いきなりだもんでギョッとするくらいにノイジーです。
これはCDにはなかった、ライヴ独自の演奏だ。
こうやって楽曲がライヴ仕様に変化していく、
その様を見聞きすることができるのも、ライヴの醍醐味だろう。


「僕をもっと 本当 僕をもっと壊してよ
僕をもっと 本当 僕をもっと壊してよ
壊れた僕と 壊れた君と 壊れた僕と 手を繋いでさ」



そう叫び歌う橋本くん。
“Noah”の中には僕の好きなフレーズが多い。ここもその1つだ。
スカーレットの歌詞は曖昧なものが多いのだが、
いったいこの歌詞にはどんな思いを込めているのだろう。
アンコール(“Highway”と“ニジムセカイ”)まで含めても、
この曲が僕の中でハイライトとなっている。

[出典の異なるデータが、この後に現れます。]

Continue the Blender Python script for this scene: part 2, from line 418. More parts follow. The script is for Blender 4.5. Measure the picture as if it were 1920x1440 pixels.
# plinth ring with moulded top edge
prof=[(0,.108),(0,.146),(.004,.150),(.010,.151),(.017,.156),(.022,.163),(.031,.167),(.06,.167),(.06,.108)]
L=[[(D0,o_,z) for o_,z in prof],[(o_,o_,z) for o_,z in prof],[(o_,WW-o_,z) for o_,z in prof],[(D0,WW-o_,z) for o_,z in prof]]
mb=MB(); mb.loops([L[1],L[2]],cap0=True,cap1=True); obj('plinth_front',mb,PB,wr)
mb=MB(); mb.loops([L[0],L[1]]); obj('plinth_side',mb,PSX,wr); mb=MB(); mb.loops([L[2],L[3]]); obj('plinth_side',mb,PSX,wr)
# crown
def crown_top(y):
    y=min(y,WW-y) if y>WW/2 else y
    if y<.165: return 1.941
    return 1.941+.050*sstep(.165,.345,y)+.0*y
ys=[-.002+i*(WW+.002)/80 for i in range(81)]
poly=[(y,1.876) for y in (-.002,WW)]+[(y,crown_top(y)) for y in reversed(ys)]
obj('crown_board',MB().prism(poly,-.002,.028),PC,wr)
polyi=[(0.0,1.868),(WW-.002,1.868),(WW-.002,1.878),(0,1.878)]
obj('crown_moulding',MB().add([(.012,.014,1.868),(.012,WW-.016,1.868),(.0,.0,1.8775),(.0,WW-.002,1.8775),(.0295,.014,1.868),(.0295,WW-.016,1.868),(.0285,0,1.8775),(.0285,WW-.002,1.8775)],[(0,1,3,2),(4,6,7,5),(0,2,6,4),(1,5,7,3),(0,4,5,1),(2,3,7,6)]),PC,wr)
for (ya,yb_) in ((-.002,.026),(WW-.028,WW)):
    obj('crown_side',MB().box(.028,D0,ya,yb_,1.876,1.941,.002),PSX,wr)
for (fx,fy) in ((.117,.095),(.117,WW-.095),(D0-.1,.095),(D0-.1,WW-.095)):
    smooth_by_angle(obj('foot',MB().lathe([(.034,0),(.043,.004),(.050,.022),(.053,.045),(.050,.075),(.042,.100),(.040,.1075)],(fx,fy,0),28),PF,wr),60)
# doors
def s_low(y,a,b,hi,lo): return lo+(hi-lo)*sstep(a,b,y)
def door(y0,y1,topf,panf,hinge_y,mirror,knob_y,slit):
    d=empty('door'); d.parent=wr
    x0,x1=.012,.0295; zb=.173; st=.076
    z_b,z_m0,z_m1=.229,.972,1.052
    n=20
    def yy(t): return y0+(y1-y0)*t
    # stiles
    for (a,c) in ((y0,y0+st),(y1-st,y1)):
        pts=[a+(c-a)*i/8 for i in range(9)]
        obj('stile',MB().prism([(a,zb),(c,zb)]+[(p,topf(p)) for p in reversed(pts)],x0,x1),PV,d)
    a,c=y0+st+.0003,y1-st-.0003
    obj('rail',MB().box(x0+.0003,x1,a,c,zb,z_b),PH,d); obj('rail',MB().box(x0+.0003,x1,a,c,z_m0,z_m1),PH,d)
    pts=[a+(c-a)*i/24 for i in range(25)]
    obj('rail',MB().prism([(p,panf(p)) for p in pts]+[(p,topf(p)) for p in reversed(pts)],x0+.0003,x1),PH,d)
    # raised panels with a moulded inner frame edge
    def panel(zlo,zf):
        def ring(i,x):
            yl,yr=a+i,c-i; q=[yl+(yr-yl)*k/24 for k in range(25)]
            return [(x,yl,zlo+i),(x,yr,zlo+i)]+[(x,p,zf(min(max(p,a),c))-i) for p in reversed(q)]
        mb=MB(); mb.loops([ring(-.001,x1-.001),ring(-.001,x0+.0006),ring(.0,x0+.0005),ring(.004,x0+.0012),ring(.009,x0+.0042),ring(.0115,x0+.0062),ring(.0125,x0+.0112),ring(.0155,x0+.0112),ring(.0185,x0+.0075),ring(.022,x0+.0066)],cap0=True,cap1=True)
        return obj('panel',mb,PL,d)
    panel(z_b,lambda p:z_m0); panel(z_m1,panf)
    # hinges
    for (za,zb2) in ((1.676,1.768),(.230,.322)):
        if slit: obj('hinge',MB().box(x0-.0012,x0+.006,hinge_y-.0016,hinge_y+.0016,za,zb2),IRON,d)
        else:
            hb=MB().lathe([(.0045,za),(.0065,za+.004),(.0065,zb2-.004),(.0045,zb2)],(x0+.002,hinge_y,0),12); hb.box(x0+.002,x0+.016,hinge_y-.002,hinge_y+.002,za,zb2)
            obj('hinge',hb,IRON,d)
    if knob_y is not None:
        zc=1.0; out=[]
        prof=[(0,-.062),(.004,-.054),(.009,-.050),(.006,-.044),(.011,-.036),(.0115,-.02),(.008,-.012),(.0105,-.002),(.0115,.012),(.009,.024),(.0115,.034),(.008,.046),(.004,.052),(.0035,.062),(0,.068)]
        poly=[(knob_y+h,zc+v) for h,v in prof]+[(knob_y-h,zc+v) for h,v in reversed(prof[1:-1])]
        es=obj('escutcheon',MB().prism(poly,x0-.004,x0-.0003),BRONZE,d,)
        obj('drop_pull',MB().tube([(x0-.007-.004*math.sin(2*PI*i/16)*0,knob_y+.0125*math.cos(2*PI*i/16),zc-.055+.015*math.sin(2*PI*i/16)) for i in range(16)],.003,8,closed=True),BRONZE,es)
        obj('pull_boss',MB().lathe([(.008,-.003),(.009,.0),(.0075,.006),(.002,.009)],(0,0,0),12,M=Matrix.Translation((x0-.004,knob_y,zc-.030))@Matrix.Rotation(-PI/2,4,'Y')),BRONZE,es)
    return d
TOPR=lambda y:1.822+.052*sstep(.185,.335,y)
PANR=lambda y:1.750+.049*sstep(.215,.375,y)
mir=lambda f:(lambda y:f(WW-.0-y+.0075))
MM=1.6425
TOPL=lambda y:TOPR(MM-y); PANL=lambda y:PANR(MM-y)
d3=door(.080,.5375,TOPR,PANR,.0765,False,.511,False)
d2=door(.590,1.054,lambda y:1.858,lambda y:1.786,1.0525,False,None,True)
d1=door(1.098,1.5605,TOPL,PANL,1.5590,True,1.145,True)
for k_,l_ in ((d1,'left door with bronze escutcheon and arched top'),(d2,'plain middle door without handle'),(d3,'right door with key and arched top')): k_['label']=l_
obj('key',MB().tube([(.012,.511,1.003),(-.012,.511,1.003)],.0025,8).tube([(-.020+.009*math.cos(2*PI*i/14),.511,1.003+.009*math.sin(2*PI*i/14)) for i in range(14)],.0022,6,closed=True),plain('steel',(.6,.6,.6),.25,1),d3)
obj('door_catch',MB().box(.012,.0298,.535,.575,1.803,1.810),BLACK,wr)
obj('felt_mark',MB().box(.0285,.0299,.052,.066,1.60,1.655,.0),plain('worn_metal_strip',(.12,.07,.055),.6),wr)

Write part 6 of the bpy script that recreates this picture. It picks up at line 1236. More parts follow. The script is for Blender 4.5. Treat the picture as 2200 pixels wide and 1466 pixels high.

1番ライヴ映えしていたように思う。

しかし演奏以外の部分からイメージされる
スカーレットというバンドは、
とてもピースフルでフレッシュだった。
ファンからの呼びかけに

「オウッ」

と笑顔で可愛く応える束紗譲といい、
ツアーについての感想文(笑)を
述べている最中に多分本気で涙ぐんでしまった(?)
宗村くんといい、

「自分はすごい人見知りで
きっと営業なんかできないんだろうけれど、
だけど今こうやって音楽を通じてみなさんと関われているのは、
すごいことだと思う」


と、
照れくさいことを惜しみなく言ってしまう橋本くんといい、
みんながみんな瑞々しい(青いとは言いたくない)。
今こうやってステージ立って演奏して、
お客さんがそれを観に来てくれている、
そのことがたまらなく嬉しくて、
でもそれをどうやって伝えたらいいか分らないような、
そんなもどかしさを、彼らの「喋り」には感じる。
今この瞬間がすごく満ち足りているということは、
彼らの、自然と出てきてしまっているような笑顔からも察しがつく。
何か確かな手応えを得たかのような笑顔でもある。
この辺の空気が先のHi-5と似ているような気がして、
ツアーを一緒に回ってきたのも妙に納得してしまった僕でした。

ライヴに関して言えば、まだ何か平面的な印象があったので、
難しいことかもしれないけれど、
曲ごとに異なった空気感を放つことができれば、
オーディエンスの受け取り方・盛り上がり方も違ったものになるだろうし、
もっと全体がグッと引き締まると思う。
しかし何はともあれ、作品ごとに確実に楽曲の幅を
広げてきてらっしゃるスカーレット、
早くも次のアルバムが楽しみになりました。
いったいどんな音を届けてくれるのか。
そしてこれからのライヴでそれらの音を、
もちろん今までの音も、どう鳴らしてくれるのか。
きっとまだまだ変化していくのだろう。バンドも音も。
そんな未来への期待を抱かせてくれた、
新鮮なライヴだった。拍手。

*** *** ***

全ライヴ終了後には、
物販で自分たちの作品を
各アーティストが自分たちで売っていた
(Hi-5なんか声張り上げて営業してた)。
もちろんそこではファンとの交流が生まれる。
これが「これからのバンド」を
応援する醍醐味なのかもしれないが、
直にアーティストと話すというその光景が
とても…僕には印象的だった。
アポジーの内垣さんなんか、
誰にかは分らないけれど、
頭にペットボトル乗せられて
おどけたりしてましたもんね(笑)。
あんな光景、今のうちしか見れんのかもしれんなあ。
しかしファンのみなさんはあそこへ言って、
いったい何を話すのだろう。
僕には話せることが何もなくて、
そこへ行くことができなかった。
そんな僕は人見知り。アハハ。
チクショー。なんて。

今度こういう機会があったら、
迷わず突っ込もう、何だって話せばいい、
そう思いながら歩く、春が近づく帰り道でした。